Just as the 5 minute time was running out, Matt was hooked up (this 5 minute thing always works). This was just what he had been looking for, a very nice red and the red wanted to get out of town, or at least get away from the boat as line once again screamed from the reel. Matt did great and worked this 26 inch red right to the net and into the boat. It is looking like Capt. Jim is going to get an invite to a fish dinner, two nice reds, two nice flounder and a blue fish for a kicker.

Matt and Darla caught a few more small reds and as time was winding down the sun started to cook as it does this time of the year.

Here is what we did to produce a good trip for Matt and Darla and to turn what was starting to be a bad day for Capt.
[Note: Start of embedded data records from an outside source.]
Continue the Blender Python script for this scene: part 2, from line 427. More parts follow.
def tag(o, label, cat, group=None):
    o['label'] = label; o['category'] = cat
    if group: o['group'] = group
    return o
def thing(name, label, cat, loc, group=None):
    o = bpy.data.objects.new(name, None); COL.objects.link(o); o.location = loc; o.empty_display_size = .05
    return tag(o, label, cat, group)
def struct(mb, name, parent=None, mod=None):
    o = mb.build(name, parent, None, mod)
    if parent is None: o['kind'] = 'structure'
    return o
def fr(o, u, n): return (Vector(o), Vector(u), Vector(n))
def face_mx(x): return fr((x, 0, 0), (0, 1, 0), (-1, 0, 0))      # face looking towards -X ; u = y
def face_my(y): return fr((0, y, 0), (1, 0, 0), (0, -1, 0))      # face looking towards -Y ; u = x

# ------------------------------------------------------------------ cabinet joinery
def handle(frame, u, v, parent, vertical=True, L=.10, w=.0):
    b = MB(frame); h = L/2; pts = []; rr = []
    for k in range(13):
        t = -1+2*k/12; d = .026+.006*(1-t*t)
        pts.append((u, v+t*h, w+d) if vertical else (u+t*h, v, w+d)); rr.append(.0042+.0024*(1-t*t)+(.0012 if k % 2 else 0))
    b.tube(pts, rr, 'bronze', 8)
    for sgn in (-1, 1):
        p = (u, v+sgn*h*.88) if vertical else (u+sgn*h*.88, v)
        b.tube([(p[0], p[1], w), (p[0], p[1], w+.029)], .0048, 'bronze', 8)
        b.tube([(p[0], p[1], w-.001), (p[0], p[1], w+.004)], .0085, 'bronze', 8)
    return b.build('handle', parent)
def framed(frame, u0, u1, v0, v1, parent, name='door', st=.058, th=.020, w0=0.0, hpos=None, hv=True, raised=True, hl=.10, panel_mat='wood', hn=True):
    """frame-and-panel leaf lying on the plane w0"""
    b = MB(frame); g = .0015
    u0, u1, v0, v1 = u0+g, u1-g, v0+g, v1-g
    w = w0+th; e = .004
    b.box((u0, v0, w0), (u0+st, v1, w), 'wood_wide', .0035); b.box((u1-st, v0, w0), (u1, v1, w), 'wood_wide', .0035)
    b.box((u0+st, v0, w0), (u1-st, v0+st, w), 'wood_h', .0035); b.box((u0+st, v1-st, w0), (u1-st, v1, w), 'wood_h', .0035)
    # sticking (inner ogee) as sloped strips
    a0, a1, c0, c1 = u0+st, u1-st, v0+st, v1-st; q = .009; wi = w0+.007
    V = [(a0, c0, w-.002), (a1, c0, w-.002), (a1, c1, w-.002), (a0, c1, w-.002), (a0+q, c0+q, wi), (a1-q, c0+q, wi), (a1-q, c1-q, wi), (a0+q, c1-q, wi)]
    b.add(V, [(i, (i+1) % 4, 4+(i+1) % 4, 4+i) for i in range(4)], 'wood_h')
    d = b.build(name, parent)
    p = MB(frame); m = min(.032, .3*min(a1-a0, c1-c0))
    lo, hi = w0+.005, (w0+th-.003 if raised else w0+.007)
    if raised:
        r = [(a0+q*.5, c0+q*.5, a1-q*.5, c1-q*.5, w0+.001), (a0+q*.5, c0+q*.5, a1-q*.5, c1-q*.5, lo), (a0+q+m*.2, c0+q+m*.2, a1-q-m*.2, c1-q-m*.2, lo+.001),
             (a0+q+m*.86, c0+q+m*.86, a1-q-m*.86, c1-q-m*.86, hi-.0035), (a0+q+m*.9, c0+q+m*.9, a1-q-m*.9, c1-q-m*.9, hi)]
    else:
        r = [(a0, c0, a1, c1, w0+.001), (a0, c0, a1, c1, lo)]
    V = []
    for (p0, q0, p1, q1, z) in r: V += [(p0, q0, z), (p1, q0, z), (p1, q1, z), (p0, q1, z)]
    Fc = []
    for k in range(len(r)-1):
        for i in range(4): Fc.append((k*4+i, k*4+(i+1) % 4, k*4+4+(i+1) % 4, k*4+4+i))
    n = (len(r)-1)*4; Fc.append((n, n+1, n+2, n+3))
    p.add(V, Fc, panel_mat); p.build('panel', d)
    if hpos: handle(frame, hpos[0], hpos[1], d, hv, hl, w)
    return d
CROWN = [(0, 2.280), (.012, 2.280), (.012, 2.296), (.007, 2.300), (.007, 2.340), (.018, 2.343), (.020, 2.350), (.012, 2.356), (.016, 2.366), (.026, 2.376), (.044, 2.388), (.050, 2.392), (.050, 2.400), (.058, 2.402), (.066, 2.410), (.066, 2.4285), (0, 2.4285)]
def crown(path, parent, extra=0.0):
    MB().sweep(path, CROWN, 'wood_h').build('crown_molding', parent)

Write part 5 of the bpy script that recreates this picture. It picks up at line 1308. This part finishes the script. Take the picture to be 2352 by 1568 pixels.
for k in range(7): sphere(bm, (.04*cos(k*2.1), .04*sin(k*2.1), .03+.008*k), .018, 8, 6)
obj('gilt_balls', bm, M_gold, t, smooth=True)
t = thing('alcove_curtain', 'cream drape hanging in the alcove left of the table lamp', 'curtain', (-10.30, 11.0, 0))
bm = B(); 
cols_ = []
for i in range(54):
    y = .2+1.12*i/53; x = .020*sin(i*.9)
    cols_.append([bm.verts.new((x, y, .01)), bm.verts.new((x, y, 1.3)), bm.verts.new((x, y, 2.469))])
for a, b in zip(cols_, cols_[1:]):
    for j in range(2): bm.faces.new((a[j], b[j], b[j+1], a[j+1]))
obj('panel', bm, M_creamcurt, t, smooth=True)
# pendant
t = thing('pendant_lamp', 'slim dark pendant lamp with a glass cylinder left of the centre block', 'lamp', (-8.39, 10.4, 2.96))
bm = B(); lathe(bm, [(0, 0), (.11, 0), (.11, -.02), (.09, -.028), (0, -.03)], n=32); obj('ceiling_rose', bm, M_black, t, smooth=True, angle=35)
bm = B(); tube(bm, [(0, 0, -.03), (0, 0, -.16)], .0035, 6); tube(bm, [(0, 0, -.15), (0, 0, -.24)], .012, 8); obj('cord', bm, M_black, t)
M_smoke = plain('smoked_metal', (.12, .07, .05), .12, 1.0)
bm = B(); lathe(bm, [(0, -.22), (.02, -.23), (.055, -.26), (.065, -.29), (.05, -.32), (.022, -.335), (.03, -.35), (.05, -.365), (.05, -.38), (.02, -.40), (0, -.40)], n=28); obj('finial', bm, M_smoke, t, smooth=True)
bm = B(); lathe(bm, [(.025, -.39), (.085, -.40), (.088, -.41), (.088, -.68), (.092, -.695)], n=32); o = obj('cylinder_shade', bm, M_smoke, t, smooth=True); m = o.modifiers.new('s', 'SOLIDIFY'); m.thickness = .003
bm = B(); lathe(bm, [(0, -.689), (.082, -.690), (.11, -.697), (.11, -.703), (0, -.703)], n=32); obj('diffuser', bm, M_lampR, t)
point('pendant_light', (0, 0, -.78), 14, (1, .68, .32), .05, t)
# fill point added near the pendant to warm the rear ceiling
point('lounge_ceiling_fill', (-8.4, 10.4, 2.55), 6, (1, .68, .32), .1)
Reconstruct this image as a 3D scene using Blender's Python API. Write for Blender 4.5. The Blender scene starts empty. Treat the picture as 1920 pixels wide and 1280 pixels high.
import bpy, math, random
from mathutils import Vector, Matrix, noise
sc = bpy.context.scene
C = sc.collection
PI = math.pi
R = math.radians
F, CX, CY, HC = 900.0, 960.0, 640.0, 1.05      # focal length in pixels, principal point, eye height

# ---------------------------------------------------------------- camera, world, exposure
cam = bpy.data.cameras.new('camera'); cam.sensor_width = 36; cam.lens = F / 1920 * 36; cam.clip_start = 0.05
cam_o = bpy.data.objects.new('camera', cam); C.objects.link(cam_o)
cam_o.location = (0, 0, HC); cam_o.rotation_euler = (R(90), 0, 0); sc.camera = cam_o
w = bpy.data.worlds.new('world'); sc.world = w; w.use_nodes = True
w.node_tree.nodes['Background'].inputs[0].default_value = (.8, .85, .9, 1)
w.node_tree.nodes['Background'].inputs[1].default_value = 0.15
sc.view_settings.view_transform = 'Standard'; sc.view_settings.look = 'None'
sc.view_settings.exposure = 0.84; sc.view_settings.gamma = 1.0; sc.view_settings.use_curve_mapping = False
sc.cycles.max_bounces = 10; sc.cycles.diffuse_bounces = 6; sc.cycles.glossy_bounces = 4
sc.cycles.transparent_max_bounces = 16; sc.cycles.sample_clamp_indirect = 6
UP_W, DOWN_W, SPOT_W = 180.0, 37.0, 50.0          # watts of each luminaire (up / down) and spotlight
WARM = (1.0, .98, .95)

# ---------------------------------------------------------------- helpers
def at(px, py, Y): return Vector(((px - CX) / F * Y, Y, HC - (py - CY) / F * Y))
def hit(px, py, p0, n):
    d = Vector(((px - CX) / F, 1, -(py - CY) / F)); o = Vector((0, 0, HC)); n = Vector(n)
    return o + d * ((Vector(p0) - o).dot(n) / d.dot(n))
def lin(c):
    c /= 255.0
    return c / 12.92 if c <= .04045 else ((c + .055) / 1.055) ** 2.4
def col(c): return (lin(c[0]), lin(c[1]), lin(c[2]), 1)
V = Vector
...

Jim, into a pretty good time for a 4 hour morning trip.

We went to a place that I was pretty sure was holding fish, eased the anchor down so the boat was slightly up current from the oyster mound that I wanted to fish. Tied on some Cajun Thunder floats in conjunction with some super sharp Daiichi hooks, used a lively mud minnow and mullet for bait. We let the bait swim just off of the bottom and fished our baits where they started up current and drifted past the mound. I would cast the rig up current and let it drift back past the mound. I probably made a bunch of cast up current and about every eight or ninth pass we would catch a fish. If we had a bite and the bait was killed, I put on a lively one for the next pass.

This is pretty easy fishing as the Cajun Thunder float lets you know when to set the hook.

Give this a try, you might be surprised.